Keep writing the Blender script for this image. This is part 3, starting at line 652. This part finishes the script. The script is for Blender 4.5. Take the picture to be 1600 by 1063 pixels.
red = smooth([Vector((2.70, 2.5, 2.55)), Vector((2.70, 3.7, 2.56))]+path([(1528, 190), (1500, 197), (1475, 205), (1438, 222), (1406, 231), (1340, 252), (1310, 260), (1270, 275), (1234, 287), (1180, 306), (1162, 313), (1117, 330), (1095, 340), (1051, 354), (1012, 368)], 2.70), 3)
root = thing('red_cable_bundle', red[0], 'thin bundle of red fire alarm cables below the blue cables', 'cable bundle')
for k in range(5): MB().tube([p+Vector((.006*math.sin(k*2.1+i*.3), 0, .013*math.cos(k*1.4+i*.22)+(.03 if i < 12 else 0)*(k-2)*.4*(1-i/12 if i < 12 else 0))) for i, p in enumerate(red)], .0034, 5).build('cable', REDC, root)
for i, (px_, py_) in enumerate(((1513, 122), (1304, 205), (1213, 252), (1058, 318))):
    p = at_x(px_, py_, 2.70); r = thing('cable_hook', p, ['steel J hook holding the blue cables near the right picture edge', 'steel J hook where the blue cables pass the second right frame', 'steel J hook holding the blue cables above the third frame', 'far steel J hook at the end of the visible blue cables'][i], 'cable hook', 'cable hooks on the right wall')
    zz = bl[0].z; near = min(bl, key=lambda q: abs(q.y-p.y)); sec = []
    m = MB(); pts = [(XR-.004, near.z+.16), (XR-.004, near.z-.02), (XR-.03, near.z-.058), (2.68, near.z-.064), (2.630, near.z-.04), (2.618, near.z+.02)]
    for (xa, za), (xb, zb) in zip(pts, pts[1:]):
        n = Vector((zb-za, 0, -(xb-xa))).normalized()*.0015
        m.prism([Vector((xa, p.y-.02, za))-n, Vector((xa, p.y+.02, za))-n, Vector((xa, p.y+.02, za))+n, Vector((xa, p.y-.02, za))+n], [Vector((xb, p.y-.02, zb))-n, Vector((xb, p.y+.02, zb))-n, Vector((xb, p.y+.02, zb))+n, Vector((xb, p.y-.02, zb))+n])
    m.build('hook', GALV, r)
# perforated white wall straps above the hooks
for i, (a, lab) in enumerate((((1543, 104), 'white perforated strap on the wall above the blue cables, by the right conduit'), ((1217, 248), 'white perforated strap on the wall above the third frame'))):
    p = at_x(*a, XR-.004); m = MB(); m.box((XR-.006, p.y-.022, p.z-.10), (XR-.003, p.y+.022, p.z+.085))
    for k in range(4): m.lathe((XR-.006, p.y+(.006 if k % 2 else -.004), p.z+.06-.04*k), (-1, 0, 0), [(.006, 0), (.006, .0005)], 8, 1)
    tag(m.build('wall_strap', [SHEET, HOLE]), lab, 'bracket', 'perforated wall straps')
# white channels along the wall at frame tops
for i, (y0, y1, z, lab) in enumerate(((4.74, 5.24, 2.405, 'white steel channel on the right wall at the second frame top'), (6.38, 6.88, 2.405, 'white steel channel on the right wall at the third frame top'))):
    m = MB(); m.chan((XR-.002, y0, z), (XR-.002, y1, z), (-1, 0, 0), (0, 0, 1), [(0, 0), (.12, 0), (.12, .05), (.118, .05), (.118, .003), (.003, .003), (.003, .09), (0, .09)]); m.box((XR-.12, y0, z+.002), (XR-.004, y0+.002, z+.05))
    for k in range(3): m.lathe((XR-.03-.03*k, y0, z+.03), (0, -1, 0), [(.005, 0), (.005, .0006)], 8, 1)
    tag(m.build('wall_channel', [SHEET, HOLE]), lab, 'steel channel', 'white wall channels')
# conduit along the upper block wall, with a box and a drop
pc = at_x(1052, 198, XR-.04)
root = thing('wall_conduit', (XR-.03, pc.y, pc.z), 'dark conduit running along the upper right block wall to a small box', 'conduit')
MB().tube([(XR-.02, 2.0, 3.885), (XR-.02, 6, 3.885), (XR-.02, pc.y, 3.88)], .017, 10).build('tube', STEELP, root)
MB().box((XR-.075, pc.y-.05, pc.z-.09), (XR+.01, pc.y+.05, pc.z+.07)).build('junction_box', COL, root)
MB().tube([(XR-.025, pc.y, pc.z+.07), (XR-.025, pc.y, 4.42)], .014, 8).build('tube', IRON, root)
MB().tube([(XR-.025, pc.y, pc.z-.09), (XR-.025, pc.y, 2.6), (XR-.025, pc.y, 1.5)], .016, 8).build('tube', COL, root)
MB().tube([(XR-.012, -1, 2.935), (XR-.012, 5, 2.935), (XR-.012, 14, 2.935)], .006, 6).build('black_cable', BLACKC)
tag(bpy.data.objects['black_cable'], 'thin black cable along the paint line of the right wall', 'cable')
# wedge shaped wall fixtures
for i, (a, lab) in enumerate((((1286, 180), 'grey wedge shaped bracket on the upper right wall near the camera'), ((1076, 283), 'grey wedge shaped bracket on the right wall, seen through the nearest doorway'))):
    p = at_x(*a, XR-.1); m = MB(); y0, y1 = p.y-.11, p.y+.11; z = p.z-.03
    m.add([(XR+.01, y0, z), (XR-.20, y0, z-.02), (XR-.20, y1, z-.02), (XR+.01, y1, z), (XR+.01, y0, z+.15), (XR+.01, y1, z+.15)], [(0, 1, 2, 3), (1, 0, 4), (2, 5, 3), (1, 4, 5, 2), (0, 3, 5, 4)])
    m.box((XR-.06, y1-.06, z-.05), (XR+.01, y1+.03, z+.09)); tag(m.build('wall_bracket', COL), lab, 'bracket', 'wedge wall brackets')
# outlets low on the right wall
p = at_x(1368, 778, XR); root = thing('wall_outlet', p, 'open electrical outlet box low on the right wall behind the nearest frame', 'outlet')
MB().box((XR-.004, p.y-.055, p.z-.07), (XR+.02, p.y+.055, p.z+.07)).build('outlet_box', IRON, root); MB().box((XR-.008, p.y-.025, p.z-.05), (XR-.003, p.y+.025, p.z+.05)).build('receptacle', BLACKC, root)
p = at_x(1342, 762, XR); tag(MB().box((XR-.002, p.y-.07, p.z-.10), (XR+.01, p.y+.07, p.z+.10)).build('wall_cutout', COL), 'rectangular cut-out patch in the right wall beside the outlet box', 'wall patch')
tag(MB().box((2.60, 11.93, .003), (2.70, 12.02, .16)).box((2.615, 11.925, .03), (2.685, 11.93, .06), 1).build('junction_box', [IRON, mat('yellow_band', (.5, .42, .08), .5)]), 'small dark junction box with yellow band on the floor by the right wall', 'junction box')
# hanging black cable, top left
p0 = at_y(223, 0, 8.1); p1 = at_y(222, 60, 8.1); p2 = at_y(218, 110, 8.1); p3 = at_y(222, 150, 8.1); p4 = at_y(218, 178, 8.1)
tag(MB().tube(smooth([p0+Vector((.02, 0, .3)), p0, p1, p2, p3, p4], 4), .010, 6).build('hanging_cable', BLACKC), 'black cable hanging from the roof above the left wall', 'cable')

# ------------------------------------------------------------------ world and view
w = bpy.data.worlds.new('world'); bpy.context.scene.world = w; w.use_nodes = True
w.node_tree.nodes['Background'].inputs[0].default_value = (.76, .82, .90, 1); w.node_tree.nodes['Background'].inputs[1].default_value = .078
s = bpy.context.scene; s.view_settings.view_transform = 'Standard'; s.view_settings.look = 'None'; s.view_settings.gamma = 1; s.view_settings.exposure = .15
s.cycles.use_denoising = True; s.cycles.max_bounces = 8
● ● ● ● ●
What this task involves: Transcribe every line of the data, exactly as it stands.

Full solution:
Keep writing the Blender script for this image. This is part 3, starting at line 652. This part finishes the script. The script is for Blender 4.5. Take the picture to be 1600 by 1063 pixels.
red = smooth([Vector((2.70, 2.5, 2.55)), Vector((2.70, 3.7, 2.56))]+path([(1528, 190), (1500, 197), (1475, 205), (1438, 222), (1406, 231), (1340, 252), (1310, 260), (1270, 275), (1234, 287), (1180, 306), (1162, 313), (1117, 330), (1095, 340), (1051, 354), (1012, 368)], 2.70), 3)
root = thing('red_cable_bundle', red[0], 'thin bundle of red fire alarm cables below the blue cables', 'cable bundle')
for k in range(5): MB().tube([p+Vector((.006*math.sin(k*2.1+i*.3), 0, .013*math.cos(k*1.4+i*.22)+(.03 if i < 12 else 0)*(k-2)*.4*(1-i/12 if i < 12 else 0))) for i, p in enumerate(red)], .0034, 5).build('cable', REDC, root)
for i, (px_, py_) in enumerate(((1513, 122), (1304, 205), (1213, 252), (1058, 318))):
    p = at_x(px_, py_, 2.70); r = thing('cable_hook', p, ['steel J hook holding the blue cables near the right picture edge', 'steel J hook where the blue cables pass the second right frame', 'steel J hook holding the blue cables above the third frame', 'far steel J hook at the end of the visible blue cables'][i], 'cable hook', 'cable hooks on the right wall')
    zz = bl[0].z; near = min(bl, key=lambda q: abs(q.y-p.y)); sec = []
    m = MB(); pts = [(XR-.004, near.z+.16), (XR-.004, near.z-.02), (XR-.03, near.z-.058), (2.68, near.z-.064), (2.630, near.z-.04), (2.618, near.z+.02)]
    for (xa, za), (xb, zb) in zip(pts, pts[1:]):
        n = Vector((zb-za, 0, -(xb-xa))).normalized()*.0015
        m.prism([Vector((xa, p.y-.02, za))-n, Vector((xa, p.y+.02, za))-n, Vector((xa, p.y+.02, za))+n, Vector((xa, p.y-.02, za))+n], [Vector((xb, p.y-.02, zb))-n, Vector((xb, p.y+.02, zb))-n, Vector((xb, p.y+.02, zb))+n, Vector((xb, p.y-.02, zb))+n])
    m.build('hook', GALV, r)
# perforated white wall straps above the hooks
for i, (a, lab) in enumerate((((1543, 104), 'white perforated strap on the wall above the blue cables, by the right conduit'), ((1217, 248), 'white perforated strap on the wall above the third frame'))):
    p = at_x(*a, XR-.004); m = MB(); m.box((XR-.006, p.y-.022, p.z-.10), (XR-.003, p.y+.022, p.z+.085))
    for k in range(4): m.lathe((XR-.006, p.y+(.006 if k % 2 else -.004), p.z+.06-.04*k), (-1, 0, 0), [(.006, 0), (.006, .0005)], 8, 1)
    tag(m.build('wall_strap', [SHEET, HOLE]), lab, 'bracket', 'perforated wall straps')
# white channels along the wall at frame tops
for i, (y0, y1, z, lab) in enumerate(((4.74, 5.24, 2.405, 'white steel channel on the right wall at the second frame top'), (6.38, 6.88, 2.405, 'white steel channel on the right wall at the third frame top'))):
    m = MB(); m.chan((XR-.002, y0, z), (XR-.002, y1, z), (-1, 0, 0), (0, 0, 1), [(0, 0), (.12, 0), (.12, .05), (.118, .05), (.118, .003), (.003, .003), (.003, .09), (0, .09)]); m.box((XR-.12, y0, z+.002), (XR-.004, y0+.002, z+.05))
    for k in range(3): m.lathe((XR-.03-.03*k, y0, z+.03), (0, -1, 0), [(.005, 0), (.005, .0006)], 8, 1)
    tag(m.build('wall_channel', [SHEET, HOLE]), lab, 'steel channel', 'white wall channels')
# conduit along the upper block wall, with a box and a drop
pc = at_x(1052, 198, XR-.04)
root = thing('wall_conduit', (XR-.03, pc.y, pc.z), 'dark conduit running along the upper right block wall to a small box', 'conduit')
MB().tube([(XR-.02, 2.0, 3.885), (XR-.02, 6, 3.885), (XR-.02, pc.y, 3.88)], .017, 10).build('tube', STEELP, root)
MB().box((XR-.075, pc.y-.05, pc.z-.09), (XR+.01, pc.y+.05, pc.z+.07)).build('junction_box', COL, root)
MB().tube([(XR-.025, pc.y, pc.z+.07), (XR-.025, pc.y, 4.42)], .014, 8).build('tube', IRON, root)
MB().tube([(XR-.025, pc.y, pc.z-.09), (XR-.025, pc.y, 2.6), (XR-.025, pc.y, 1.5)], .016, 8).build('tube', COL, root)
MB().tube([(XR-.012, -1, 2.935), (XR-.012, 5, 2.935), (XR-.012, 14, 2.935)], .006, 6).build('black_cable', BLACKC)
tag(bpy.data.objects['black_cable'], 'thin black cable along the paint line of the right wall', 'cable')
# wedge shaped wall fixtures
for i, (a, lab) in enumerate((((1286, 180), 'grey wedge shaped bracket on the upper right wall near the camera'), ((1076, 283), 'grey wedge shaped bracket on the right wall, seen through the nearest doorway'))):
    p = at_x(*a, XR-.1); m = MB(); y0, y1 = p.y-.11, p.y+.11; z = p.z-.03
    m.add([(XR+.01, y0, z), (XR-.20, y0, z-.02), (XR-.20, y1, z-.02), (XR+.01, y1, z), (XR+.01, y0, z+.15), (XR+.01, y1, z+.15)], [(0, 1, 2, 3), (1, 0, 4), (2, 5, 3), (1, 4, 5, 2), (0, 3, 5, 4)])
    m.box((XR-.06, y1-.06, z-.05), (XR+.01, y1+.03, z+.09)); tag(m.build('wall_bracket', COL), lab, 'bracket', 'wedge wall brackets')
# outlets low on the right wall
p = at_x(1368, 778, XR); root = thing('wall_outlet', p, 'open electrical outlet box low on the right wall behind the nearest frame', 'outlet')
MB().box((XR-.004, p.y-.055, p.z-.07), (XR+.02, p.y+.055, p.z+.07)).build('outlet_box', IRON, root); MB().box((XR-.008, p.y-.025, p.z-.05), (XR-.003, p.y+.025, p.z+.05)).build('receptacle', BLACKC, root)
p = at_x(1342, 762, XR); tag(MB().box((XR-.002, p.y-.07, p.z-.10), (XR+.01, p.y+.07, p.z+.10)).build('wall_cutout', COL), 'rectangular cut-out patch in the right wall beside the outlet box', 'wall patch')
tag(MB().box((2.60, 11.93, .003), (2.70, 12.02, .16)).box((2.615, 11.925, .03), (2.685, 11.93, .06), 1).build('junction_box', [IRON, mat('yellow_band', (.5, .42, .08), .5)]), 'small dark junction box with yellow band on the floor by the right wall', 'junction box')
# hanging black cable, top left
p0 = at_y(223, 0, 8.1); p1 = at_y(222, 60, 8.1); p2 = at_y(218, 110, 8.1); p3 = at_y(222, 150, 8.1); p4 = at_y(218, 178, 8.1)
tag(MB().tube(smooth([p0+Vector((.02, 0, .3)), p0, p1, p2, p3, p4], 4), .010, 6).build('hanging_cable', BLACKC), 'black cable hanging from the roof above the left wall', 'cable')

# ------------------------------------------------------------------ world and view
w = bpy.data.worlds.new('world'); bpy.context.scene.world = w; w.use_nodes = True
w.node_tree.nodes['Background'].inputs[0].default_value = (.76, .82, .90, 1); w.node_tree.nodes['Background'].inputs[1].default_value = .078
s = bpy.context.scene; s.view_settings.view_transform = 'Standard'; s.view_settings.look = 'None'; s.view_settings.gamma = 1; s.view_settings.exposure = .15
s.cycles.use_denoising = True; s.cycles.max_bounces = 8